Heathrow runs on two runways near capacity and four passenger terminals (2, 3, 4 and 5 — Terminal 1 closed in 2015). It serves more international destinations than any other UK airport. Expect scale rather than calm: this is a working global hub, not a quiet regional field, and it sits at or near the top of Europe's passenger tables.
British Airways is the dominant carrier and the reason Terminal 5 exists, flying the widest long-haul network from Heathrow alongside short-haul European routes. Virgin Atlantic bases its operation here too, mostly transatlantic and a few long-haul leisure routes. Between them they account for a large share of the departure board, with the rest of the world's major airlines filling in: the European flag carriers such as Lufthansa and Air France on short-haul, and the Gulf and Asian long-haul carriers — among them Emirates, Qatar Airways, Singapore Airlines and Cathay Pacific — running their flagship widebodies in and out through the day.
The network character is long-haul international first, short-haul European second. There is very little domestic flying compared with regional UK airports, and almost no turboprop work. What you see instead is a steady rotation of widebodies — the 777, 787, A350 and A380 families — to North America, the Gulf, Asia and Africa, which is what makes Heathrow a place where seat choice on a long flight actually matters.
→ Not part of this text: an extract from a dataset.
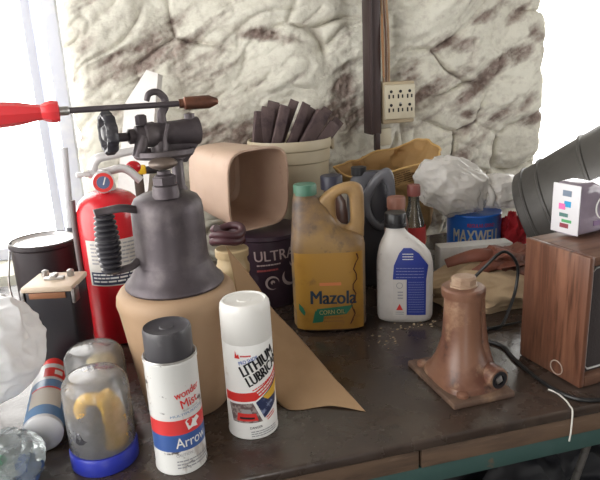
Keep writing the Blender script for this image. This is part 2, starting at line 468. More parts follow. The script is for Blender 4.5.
# under the bench
M_['filler_black'] = mat('under_bench_black', (.012, .013, .018), .5)
def crump(seed, a=.14, s=2.2): return lambda n: a*(ridged(n+Vector((seed, 0, 0)), s)-.5) + a*.5*(ridged(n+Vector((0, seed, 0)), s*2.3)-.5)
tag(B().blob((0, 0, .15), (.26, .18, .17), 5, crump(3, .22, 1.6), floor=.001).build('dark_filler', M_['filler_black'], loc=(.72, 1.05, .265)), 'added crumpled black heap filling the dark on the shelf under the bench', 'dark_filler')  # invented black heap standing in for the darkness under the bench
tag(B().tube([(0, 0, 0), (.035, -.112, .57)], .006, 10, smooth=False).build('rod', M_['steel'], loc=(.60, .80, .262)), 'thin pale rod leaning in the dark under the bench', 'rod')

# ------------------------------------------------------------------ conduit, outlet on the wall
M_['conduit'] = mat('dark_brown_trunking', (.055, .035, .035), .5)
o = thing('cable_trunking', 'dark brown vertical trunking on the stone wall with tan wires', 'trunking', (.618, 1.585, 1.21))
B().box((0, -.002, .45), (.034, .05, .92), .003).build('channel', M_['conduit'], o)
B().box((-.012, -.030, .45), (.006, .008, .92), .002).build('lip', M_['conduit'], o)
B().box((.006, -.018, -.03), (.014, .018, .05), .002).build('lower_strip', M_['conduit'], o)
M_['wire'] = mat('tan_wire', (.36, .22, .12), .6); M_['wire2'] = mat('brown_wire', (.16, .085, .05), .5)
for k, (dx, mm) in enumerate(((.024, 'wire'), (.032, 'wire2'), (.039, 'wire'))):
    B().tube([(dx, -.016, .92), (dx+.004*math.sin(k*2), -.018, .6), (dx-.004, -.017, .40), (dx+.003, -.018, .24), (dx+.006, -.012, .128)], .0032, 8).build('wire', M_[mm], o)
B().tube([(.022, -.024, .30), (.020, -.03, .22), (.024, -.028, .14)], .006, 8, flat=.4).build('wire', mat('orange_brown_strip', (.35, .17, .07), .6), o)
M_['cream'] = mat('cream_plastic', (.58, .53, .40), .45, layers=[((.48, .42, .31), 12, .5, .7, None)])
M_['tan'] = mat('tan_outlet_side', (.44, .36, .24), .55)
o = thing('outlet', 'cream six-way outlet box on the stone wall beside dark trunking', 'outlet', (.686, 1.572, 1.226), 0)
B().box((0, .012, .056), (.094, .05, .112), .005).build('back_box', M_['tan'], o)
fp = B().box((0, -.018, .058), (.088, .012, .092), .004).build('face_plate', M_['cream'], o)
hb = B()
for r_ in (0, 1):
    for c_ in range(3):
        x = -.027+.027*c_; z = .037+.036*r_
        hb.box((x-.006, -.0243, z), (.0042, .0012, .011)); hb.box((x+.006, -.0243, z), (.0042, .0012, .009))
        hb.lathe([(0, 0), (.0042, 0), (.0042, .0012), (0, .0012)], 12, (x, -.0237, z+.013), rot('X', 90))
hb.build('sockets', M_['ink'], fp)
B().lathe([(0, 0), (.003, 0), (.003, .001), (0, .0016)], 12, (0, -.0243, .055), rot('X', 90)).build('screw', M_['steel'], fp)
o = tag(B().box((0, 0, .024), (.046, .012, .048), .003).build('blank_plate', M_['cream'], loc=(.65, 1.585, 1.165)), 'small cream blank plate on the wall below the outlet', 'wall plate')

# ------------------------------------------------------------------ blowtorch on its tan tub
TX, TY = .021, .846
M_['tub'] = mat('tan_pressed_board', (.385, .255, .155), .62, layers=[((.33, .21, .125), 7, .45, .7, None), ((.40, .27, .17), 40, .68, .8, None)])
o = thing('tub', 'tan tapered tub standing under the old blowtorch', 'tub', (TX, TY, T))
B().lathe([(0, 0), (.058, 0), (.062, .004), (.066, .03), (.083, .157), (.0845, .164)], 64).build('body', M_['tub'], o)
B().lathe([(.0845, .164), (.086, .170), (.0845, .180), (.080, .187), (.074, .190), (0, .190)], 64).build('lid', M_['tub'], o)
ZT = T+.1905
o = thing('blowtorch', 'old tarnished metal blowtorch with toothed valve wheel and black ribbed grip', 'blowtorch', (TX, TY, ZT), 16)
B().lathe([(0, 0), (.069, 0), (.071, .003), (.070, .007), (.064, .013), (.058, .022), (.0545, .032), (.0525, .036)], 64).build('base_skirt', M_['gun'], o)
B().lathe([(.0525, .036), (.051, .045), (.0505, .085), (.050, .110), (.0485, .120), (.044, .128), (.034, .1335), (.018, .137), (0, .138)], 64).build('tank', M_['gun'], o)
# filler plug in front
fpz = .142
q = B(); q.lathe([(0, -.01), (.019, -.01), (.017, .006), (.013, .008), (.013, .020), (.009, .022), (.009, .026), (0, .026)], 24, (-.006, -.022, fpz))
q.lathe([(0, .008), (.0165, .008), (.0165, .018), (0, .018)], 6, (-.006, -.022, fpz))
fc = q.build('filler_neck', M_['gun'], o)
M_['brass'] = mat('dull_brass', (.20, .15, .12), .45, metal=.5, layers=[((.10, .085, .08), 20, .45, .7, None)])
B().blob((-.006, -.022, fpz+.036), (.0195, .0195, .0085), 3).build('filler_cap', M_['brass'], fc)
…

Heathrow's four terminals are spread out, so check which one your airline uses before you travel — British Airways and Iberia sit in Terminal 5, Virgin Atlantic in Terminal 3, the Star Alliance carriers in Terminal 2, and the SkyTeam carriers in Terminal 4. The terminals are linked airside and by free inter-terminal transfer, but they are not a short walk apart. Getting there is straightforward: the Elizabeth line and the slower Piccadilly line both run on the Underground network into central London, the faster Heathrow Express runs non-stop to Paddington, and the M4 and M25 reach the airport by road with short-stay and long-stay car parks at each terminal.
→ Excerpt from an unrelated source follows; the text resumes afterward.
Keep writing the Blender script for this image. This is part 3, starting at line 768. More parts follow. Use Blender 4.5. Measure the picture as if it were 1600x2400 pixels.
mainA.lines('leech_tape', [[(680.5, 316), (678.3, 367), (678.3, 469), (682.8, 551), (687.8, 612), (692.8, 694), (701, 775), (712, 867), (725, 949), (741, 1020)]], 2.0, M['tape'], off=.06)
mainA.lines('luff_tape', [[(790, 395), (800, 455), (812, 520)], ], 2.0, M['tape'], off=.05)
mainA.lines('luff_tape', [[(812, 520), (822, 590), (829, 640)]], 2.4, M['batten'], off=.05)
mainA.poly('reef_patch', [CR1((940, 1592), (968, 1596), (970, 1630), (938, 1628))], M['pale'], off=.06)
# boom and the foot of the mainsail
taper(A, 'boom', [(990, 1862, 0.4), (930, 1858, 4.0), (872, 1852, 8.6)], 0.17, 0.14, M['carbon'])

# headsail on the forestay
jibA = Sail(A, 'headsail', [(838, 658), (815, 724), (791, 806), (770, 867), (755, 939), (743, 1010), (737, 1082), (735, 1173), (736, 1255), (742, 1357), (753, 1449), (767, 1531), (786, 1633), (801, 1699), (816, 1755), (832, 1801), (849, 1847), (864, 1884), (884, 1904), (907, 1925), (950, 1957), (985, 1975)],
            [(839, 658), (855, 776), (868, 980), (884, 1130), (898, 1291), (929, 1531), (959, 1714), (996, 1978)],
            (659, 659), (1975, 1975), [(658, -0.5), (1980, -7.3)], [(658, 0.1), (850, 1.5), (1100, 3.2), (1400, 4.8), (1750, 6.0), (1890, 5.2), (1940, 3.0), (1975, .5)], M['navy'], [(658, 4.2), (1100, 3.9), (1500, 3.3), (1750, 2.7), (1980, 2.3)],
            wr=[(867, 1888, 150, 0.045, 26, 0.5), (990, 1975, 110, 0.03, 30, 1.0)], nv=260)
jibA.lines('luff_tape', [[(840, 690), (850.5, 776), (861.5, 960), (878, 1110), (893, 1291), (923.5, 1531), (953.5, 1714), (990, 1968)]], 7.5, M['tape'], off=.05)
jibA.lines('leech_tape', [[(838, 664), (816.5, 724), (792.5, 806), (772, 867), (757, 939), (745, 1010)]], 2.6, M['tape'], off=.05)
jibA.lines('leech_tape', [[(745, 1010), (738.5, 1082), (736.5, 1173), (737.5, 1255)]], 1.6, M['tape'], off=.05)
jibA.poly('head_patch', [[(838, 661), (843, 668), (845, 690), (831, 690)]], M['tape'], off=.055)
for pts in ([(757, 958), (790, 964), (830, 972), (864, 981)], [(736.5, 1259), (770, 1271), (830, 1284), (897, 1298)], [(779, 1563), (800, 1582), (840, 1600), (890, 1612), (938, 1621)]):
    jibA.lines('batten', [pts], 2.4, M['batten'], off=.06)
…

The departure experience is what you'd expect of a major hub: large check-in halls, busy security that moves faster at off-peak hours, and a long airside walk to some gates, so leave time. Lounges are extensive here — British Airways, Virgin Atlantic and the international carriers run their own, and there are paid lounges open to anyone with the right ticket or membership. Give yourself longer than you think for a long-haul departure, particularly through Terminal 5 at peak.